The events have since been denounced ominously by Beijing as the work of “separatists,” blaming the whole episode on a group known as Hong Kong Indigenous, mostly consisting of young people in the forefront of demands to preserve local autonomy. The Beijing comment thus puts a group of identifiable Hong Kong ers in the same bracket as those advocating independence for Tibet, Xinjiang or Taiwan. “Beasts” and similar words have been used to denounce the group and its followers as pro-government mouthpieces have been wheeled out to try to denigrate the whole pro-democracy camp.
Yet the enthusiasm of the government to play up the incident has given rise to fears that government or Beijing-aligned forces may have had a hand in stirring it up. After all, the 2014 Occupy movement saw months of mass demonstrations which were almost entirely peaceful.
The actual Mongkok events, and who did what to whom, are still unclear. The protest in the first instance was against official attempts to clear hawkers away from street stalls set up by traders hoping to take advantage of Chinese New Year customers. The government seems to have planned a confrontation of some sort by choosing the first night of the Lunar New Year to launch the attack on the hawkers – and by announcing its intention in advance.

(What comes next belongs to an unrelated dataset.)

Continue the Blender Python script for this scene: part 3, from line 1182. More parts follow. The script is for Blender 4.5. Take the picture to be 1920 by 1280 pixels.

As a result locals and hawkers were joined by supporters of the Indigenous group and by others. Who sparked the violence is unclear. Mongkok is an area where triads (criminal gangs) flourish. Though they may have been on the side of the hawkers, equally they could have been acting on behalf of others. Triads are known to be politically conservative and occasionally useful to the authorities, as was widely rumored during last year’s Umbrella Revolution, also called the Occupy movement. Mongkok was also the scene of the only overt violence during Occupy. Some of the rioters were masked so there is no way of knowing identities. But the government has since taken to charging people with rioting simply for having been there. Faith in police impartiality, already at a low ebb, has been further undermined by the government’s refusal to appoint an independent commission into the events. It has even appointed the senior policeman in charge at the time to lead the forces own inquiry.
As Lau Siu-kai, the former Central Policy Unit head Lau Siu-kai told local media, the government passed up the appointment of an independent commission because it might fuel conflicts – especially if the government turns out to be wrong. As Lau said, the administration is a weak position – deeply unpopular – and might not be able to manage the situation were an inquiry launched.

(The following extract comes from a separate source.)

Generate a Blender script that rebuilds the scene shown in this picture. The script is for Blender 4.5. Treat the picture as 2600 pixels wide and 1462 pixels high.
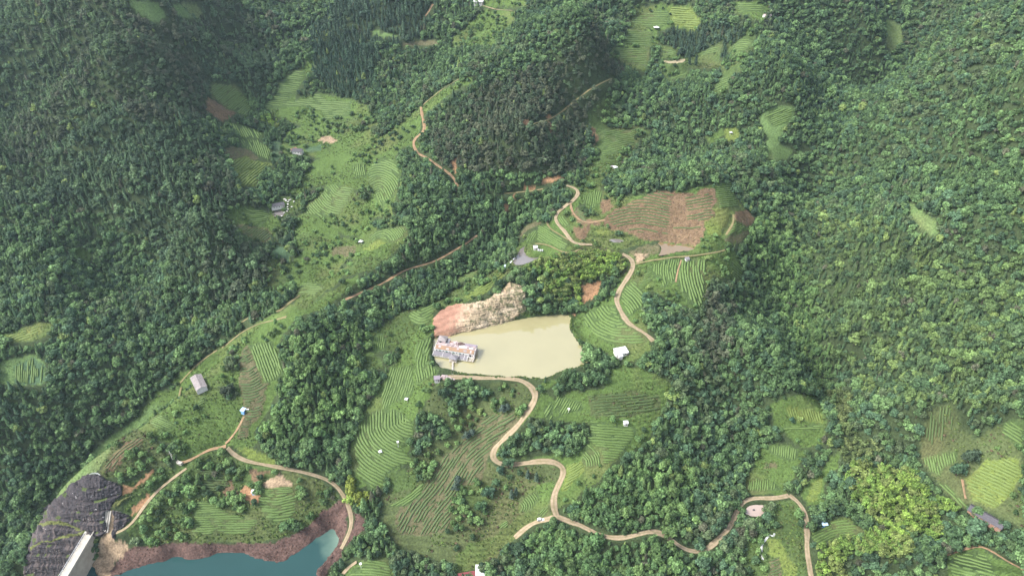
import bpy, bmesh, math, random, colorsys
import numpy as np
from mathutils import Vector, Matrix

for o in list(bpy.data.objects): bpy.data.objects.remove(o)
scene = bpy.context.scene
COL = scene.collection

# ---------------------------------------------------------------- camera, sky, sun, exposure
cam_d = bpy.data.cameras.new('drone_camera')
cam = bpy.data.objects.new('drone_camera', cam_d)
COL.objects.link(cam)
cam_d.sensor_width = 36.0
cam_d.lens = 36.0 * 1758.0 / 2600.0
cam_d.clip_start = 1.0
cam_d.clip_end = 6000.0
cam.location = (0, 0, 300.0)
cam.rotation_euler = (math.radians(90.0 - 35.0), 0, 0)
scene.camera = cam

SUN_EL, SUN_AZ = math.radians(46), math.radians(-104)       # soft high sun, from the left behind the camera
world = bpy.data.worlds.new("World"); scene.world = world; world.use_nodes = True
wn = world.node_tree; wn.nodes.clear()
sky = wn.nodes.new('ShaderNodeTexSky'); sky.sky_type = 'NISHITA'; sky.sun_disc = False
sky.sun_elevation = SUN_EL; sky.sun_rotation = SUN_AZ
sky.altitude = 400; sky.air_density = 1.0; sky.dust_density = 5.0; sky.ozone_density = 1.0
hsv = wn.nodes.new('ShaderNodeHueSaturation'); hsv.inputs['Saturation'].default_value = 0.5
bg = wn.nodes.new('ShaderNodeBackground'); bg.inputs['Strength'].default_value = 0.13
wo = wn.nodes.new('ShaderNodeOutputWorld')
wn.links.new(sky.outputs[0], hsv.inputs['Color']); wn.links.new(hsv.outputs[0], bg.inputs['Color']); wn.links.new(bg.outputs[0], wo.inputs['Surface'])

sun_d = bpy.data.lights.new('sun', 'SUN'); sun = bpy.data.objects.new('sun', sun_d); COL.objects.link(sun)
sun_d.energy = 1.5; sun_d.angle = math.radians(11); sun_d.color = (1.0, 0.985, 0.965)
_sd = Vector((math.sin(SUN_AZ) * math.cos(SUN_EL), math.cos(SUN_AZ) * math.cos(SUN_EL), math.sin(SUN_EL)))
sun.rotation_euler = _sd.to_track_quat('Z', 'Y').to_euler()
sun.location = (-200, 200, 600)

vs = scene.view_settings
scene.display_settings.display_device = 'sRGB'
vs.view_transform = 'Standard'; vs.look = 'None'; vs.gamma = 1.0; vs.use_curve_mapping = False
vs.exposure = 1.58
scene.cycles.volume_bounces = 1
scene.cycles.max_bounces = 6
scene.cycles.diffuse_bounces = 3
scene.cycles.glossy_bounces = 2
scene.cycles.transparent_max_bounces = 4

# ---------------------------------------------------------------- terrain
PITCH = math.radians(35.0)
CAMZ = 300.0
FPX = 1758.0                      # focal length in photo pixels (2600 wide)
CP, SP = math.cos(PITCH), math.sin(PITCH)

def ray(px, py):                  # photo pixel -> direction
    u = (np.asarray(px, float) - 1300.0) / FPX
    v = (731.0 - np.asarray(py, float)) / FPX
    return np.stack([u, CP + v * SP, -SP + v * CP], -1)

def project(X, Y, Z):
    dz = Z - CAMZ
    d = Y * CP - dz * SP
    d = np.maximum(d, 1.0)
    return 1300.0 + FPX * X / d, 731.0 - FPX * (Y * SP + dz * CP) / d, d

def at_z(px, py, z):              # photo pixel on the level z -> X, Y
    r = ray(px, py)
    t = (z - CAMZ) / r[..., 2]
    return r[..., 0] * t, r[..., 1] * t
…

Interestingly, most of the newspaper ink that has been spilled about the riot – especially the now-complaisant South China Morning Post – has featured pictures mostly of injured police. Facebook over the days following the event mostly featured pictures of young people, often young girls, with their heads split open with police batons.
The Mongkok affair followed shortly after another deliberate provocation by the government in appointing Arthur Li to be chairman of the Council of the University of Hong Kong in the face of widespread opposition by staff as well as students. Li has long been viewed as an arrogant, second-rate academic who has always owned his position to his family but is a staunch supporter of Leung.

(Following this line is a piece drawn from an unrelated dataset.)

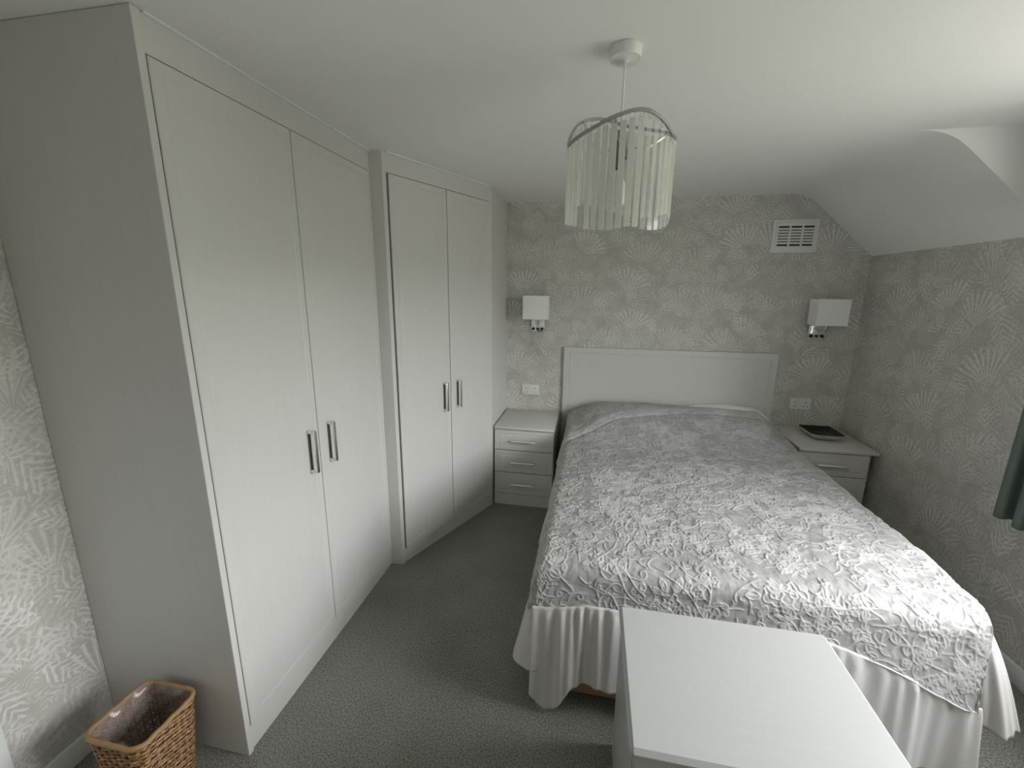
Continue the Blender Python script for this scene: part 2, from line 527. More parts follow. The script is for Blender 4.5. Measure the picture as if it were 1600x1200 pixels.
# skirting and the white door casing at the left edge of the view
struct(box('baseboard_left', XL, XL + 0.016, -2.74, -2.475, 0, 0.085, M_TRIM, bev=0.004))
struct(box('baseboard_right', XR - 0.016, XR, YF, -0.02, 0, 0.085, M_TRIM, bev=0.004))
struct(box('trim_1', XL, XL + 0.02, -2.82, -2.75, 0, 2.07, M_TRIM, bev=0.004))
struct(box('trim_2', XL, XL + 0.02, -3.72, -3.65, 0, 2.07, M_TRIM, bev=0.004))
struct(box('trim_3', XL, XL + 0.02, -3.65, -2.82, 2.0, 2.07, M_TRIM, bev=0.004))
door = struct(box('door_1', XL, XL + 0.012, -3.645, -2.825, 0.005, 1.995, M_TRIM, bev=0.003))
tube('door_handle', [(XL + 0.012, -3.57, 1.0), (XL + 0.06, -3.57, 1.0), (XL + 0.06, -3.47, 1.0)], 0.009, M_CHROME, door)

# ------------------------------------------------------------------ fitted furniture
def framed_panel(name, w, h, t, mx, mat, parent, border=0.032, groove=0.0011, gw=0.005):
    """door / drawer front: w along +X, h along +Z, front face at y=-t, with a routed line round the border"""
    bm = bmesh.new()
    def rect(i, y):
        return [bm.verts.new(p) for p in ((i, y, i), (w - i, y, i), (w - i, y, h - i), (i, y, h - i))]
    e = 0.0025
    loops = [rect(0, 0), rect(0, -t + e), rect(e, -t), rect(border, -t), rect(border + gw * .5, -t + groove),
             rect(border + gw, -t + groove), rect(border + gw * 2.2, -t + groove * 0.25)]
    for a, b in zip(loops, loops[1:]):
        for k in range(4):
            bm.faces.new((a[k], a[(k + 1) % 4], b[(k + 1) % 4], b[k]))
    bm.faces.new(loops[-1]); bm.faces.new(loops[0][::-1])
    bmesh.ops.transform(bm, matrix=mx, verts=bm.verts[:])
    return bm_obj(name, bm, mat, parent, 20)

def strap_handle(mx, length, parent, wide=0.019, deep=0.034, vertical=True):
    """bridge handle: backplate, two end posts, rounded front bar; local x across, z along, -y outwards"""
    L = length / 2
    bm = bmesh.new()
    add_box(bm, -wide / 2, wide / 2, -deep, -deep + 0.011, -L, L, 0.004, 2)
    h = bm_obj('handle', bm, M_BRIGHT, None, 40)
    p = [h]
    bm = bmesh.new()
    add_box(bm, -wide / 2 + .002, wide / 2 - .002, -0.003, 0, -L + .0145, L - .0145)
    p.append(bm_obj('handle_gap_shade', bm, M_DARK_METAL, None))  # dark strip painted in for the shaded gap behind the bar
    for s in (-1, 1):
        bm = bmesh.new()
        z0, z1 = (L - 0.014, L) if s > 0 else (-L, -L + 0.014)
        add_box(bm, -wide / 2 + .001, wide / 2 - .001, -deep + 0.0095, 0, z0, z1, 0.002, 1)
        c = bm_obj('handle_post', bm, M_CHROME, None, 40)
        p.append(c)
    for q in p:
        q.data.transform(mx)
        q.parent = parent
    return h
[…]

The mega-rich family runs Bank of East Asia and Arthur Li’s brother and other relatives have long been prominent backers of colonial and now pro-Beijing governments. Brother David was involved in insider trading in the shares of Dow Jones, of which he was a director, at the time of its takeover by Rupert Murdoch.
Arthur Li had recently been involved in preventing the appointment of a pro-democracy legal academic to a senior university post for which he had been selected. Neither Li nor Leung care anything for academic freedom. Slavish following of the Beijing line is their sole agenda.
The third recent bit of evidence of Leung’s complicity in Beijing’s sledgehammer strategy against Hong Kong’s autonomy is his silence in the face of the kidnapping of Lee Bo – after the earlier kidnap of one of his colleagues from Thailand and others from Shenzhen While supposedly investigating Lee’s disappearance – he did not go through normal channels and is now clearly under detention on the mainland, Leung is fully aware of how Hong Kong law has been flouted, possibly with his prior knowledge.
Life is obviously tightening up for freedom of speech and assembly in a city that has been the freest from such intimidation in Asia.